Fact: The U.S. guided-missile destroyer USS Gravely arrived in Port of Spain on Oct 26, 2025 for a short visit and exercises.

B Background — context that changes the meaning

A regional build-up off Venezuela (carrier, destroyers, fighters).

A series of lethal strikes on alleged “drug boats” since September — 43 deaths — with U.S. officials floating possible land strikes.

Licensing leverage over Dragon / Manakin-Cocuina gas: Washington revoked key licenses in April 2025, then re-authorized a narrowed carve-out in October — throttling T&T’s LNG lifeline.

C Concrete risks — proximity + firepower

Miscalculation at sea: our straits are ~11–20 km from Venezuelan shores (Bocas / Serpent’s Mouth).

Policy squeeze: energy security shaped by foreign licensing decisions.

Regional fracture risk: CARICOM reaffirmed a Zone of Peace on Oct 18, even as some statements backed U.S. “military intervention” against TCOs. The Gravely docked inside that debate.


At the Helm — The Return of the Department of War

The designated name of the former Department of Defense belongs in truth to the old Department of War. At its helm today sits Secretary Pete Hegseth, who has publicly framed the campaign against cartels in unmistakably martial terms. On 24 October 2025 he told U.S. media:

“We will find you. We will map your networks. We will hunt you down, and we will kill you.” — Secretary Pete Hegseth, CNN interview transcript, 24 Oct 2025.

When the rhetoric of “we will…kill you” meets the harbor of a Caribbean state, a destroyer in Port of Spain cannot be read as mere courtesy; it reads as part of a broader vocabulary of intimidation dressed as partnership.


🎞️ Grace Notes in Context — Short Film (1:35)

US Warship Visits T&T — Grace Notes In Context

This short visual collage traces recurring U.S. military presence in Caribbean waters — from Grenada 1983 to Haiti and Panama — to today’s destroyer in Port of Spain. It extends this essay’s argument that sovereignty is not a slogan but a vigilance.


Premise → Process → Actions → Aftermaths

Premise: “Hemispheric security,” sea lanes, democracy, anti-crime.

Process: diplomacy → sanctions/licensingtraining & port calls → covert/overt force.

Actions: invasions, coups, sanctions, OAS & embassy pressure, information ops.

Aftermaths: short wars, long dependencies; economic leverage that lingers; social fragmentation that takes a generation to repair.
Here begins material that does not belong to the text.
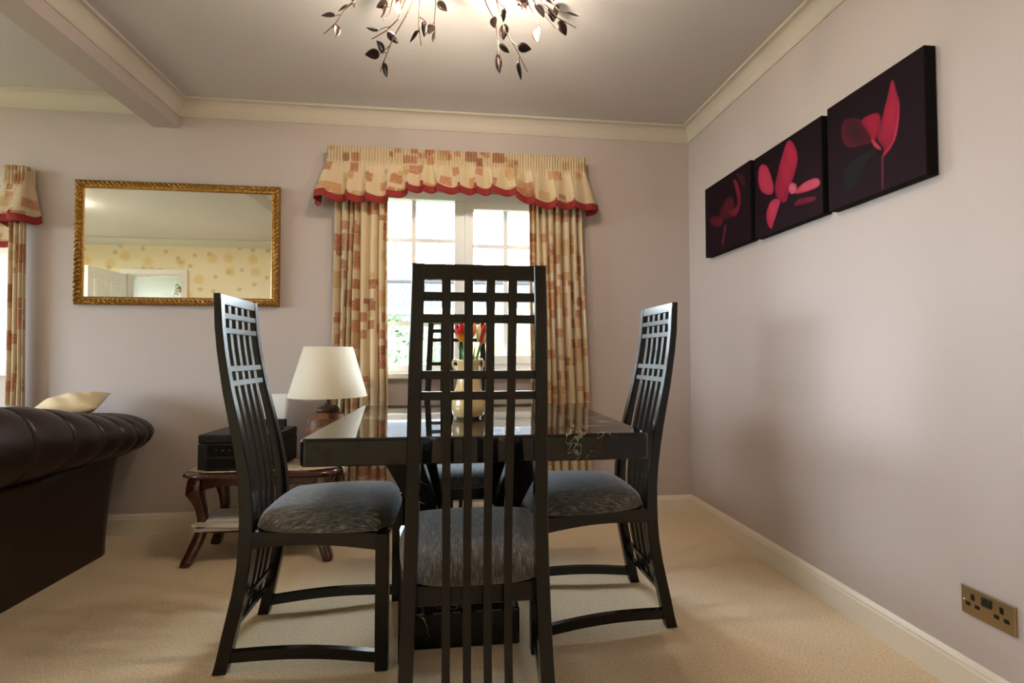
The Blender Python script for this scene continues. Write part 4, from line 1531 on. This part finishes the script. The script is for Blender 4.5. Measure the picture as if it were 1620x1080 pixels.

Capsule Timeline — Interference & Residual Outcomes

1898–1934 — Cuba & Puerto Rico; Platt Amendment. U.S. becomes Caribbean power; Cuban sovereignty constrained; Guantánamo entrenched.

1903 → 1989 — Panama. Canal via U.S. backing of secession; 1989 invasion ousts Noriega.

1915–1934 — Haiti (occupation). Customs/finances under U.S. control.

1916–1924 — Dominican Republic (occupation).

1961–62 — Cuba. Bay of Pigs; Missile Crisis “quarantine.”

1964 — Brazil. Coup; declassified U.S. planning.

1973 — Chile. Coup; U.S. covert role documented.

1983 — Grenada. UNGA condemned invasion.

1989 — Panama. Invasion; contested civilian toll.

2002 — Venezuela. Coup attempt; U.S. prior knowledge in declassified briefs.

2017–present — Venezuela. Sanctions/recognition + licensing pressure.

2025 — Carrier surge + lethal boat strikes; Gravely docks in Port of Spain.


Closing: The Stand

We are a small nation with a large conscience.
We turned oil drums into orchestras and bondage into Carnival.
Let those who dock their ships at our shores know this: we see, we think, we remember — and we will not forget.
We are not a client people. We are a creative civilization with a right to peace in our waters.